Ms Roth, who heads the Greens inside the European Parliament, had done her homework. She was pre-armed with the knowledge that Mehmet Altinsoy - a prominent member of Turkey's ruling Welfare Party - has two wives. Ms Ciller and Ms Roth had met at a get-together of European parliamentarians in Ankara. Such meetings have often been the source of acrimony over the last few months, as Turkey takes Europe to task for failing to make good on its promises to Ankara.

But this time, it was Ms Roth who was making the accusations of double standards - a charge which Turks often level at the European Union itself - and it did not go down well.

"We have respect for our friends," was the foreign minister's testy response, "but once they begin interfering in our internal affairs, they exceed their rights."

This is not the first time that the redoubtable Ms Roth has directed penetrating questions at Turkish politicians; her celebrity in Turkey was first assured when an uncouth minister called her a whore. Dealings with Ms Ciller, who leads Welfare's True Path Party coalition partners, have been more decorous, but rarely easy.

But this time she was right on target. By marrying twice - the first time with the sanction of the state, the second with that of an imam, or Muslim priest - Mr Altinsoy was breaking Turkish law, although his parliamentary immunity protects him from prosecution. Polygamy was banned by Kemal Ataturk, modern Turkey's founding father, along with other Islamic practices considered too regressive for a modern republic. But if you ask Turks how many polygamists there are inside Turkey's increasingly Islamic-hued parliament, you might get a cryptic look.

For understandable reasons, the Turkish press has preferred not to "out" political polygamists, for which - like the rest of Turkey - no official figures exist. The practice is more common in the depressed southeast, which was largely left to its own devices while the rest of Turkey embarked on ambitious development. Children from additional marriages - Islam sanctions four - are usually registered as offspring of the first wife. It is here, rather than at one errant parliamentarian, that many modern-minded Turks think Ms Roth should direct her attentions.

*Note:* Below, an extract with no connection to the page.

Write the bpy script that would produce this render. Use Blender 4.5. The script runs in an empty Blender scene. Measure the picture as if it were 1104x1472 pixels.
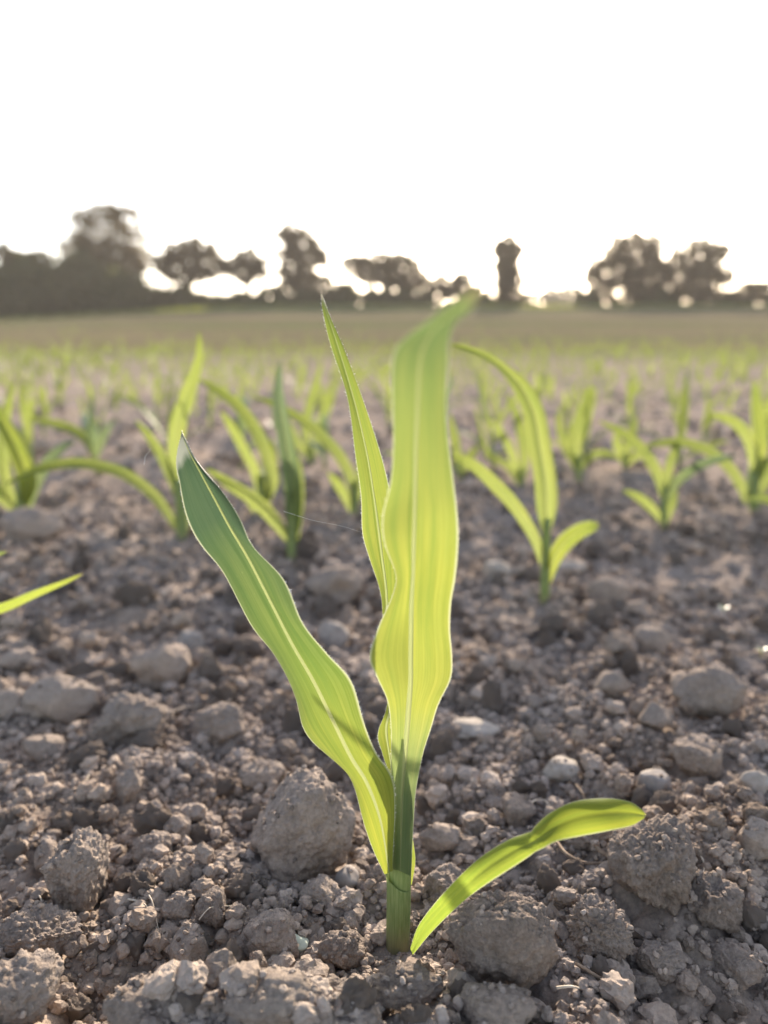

Yesterday, sections of the media friendly to Ms Ciller rallied satisfactorily to haul Ms Roth over the coals, failing to note that other comments made by the Green leader had echoed sentiments expressed by the Turkish foreign minister herself. "Turkey is a part of Europe," said Ms Roth, "and there are allies who support her there."

Nationalist Turks would happily live without Ms Roth's words of support. As for the elusive Mr Altinsoy, a Welfare Party colleague suggested yesterday that the minister's bigamy should be treated with the discretion extended to extra-marital peccadilloes of the late Francois Mitterrand.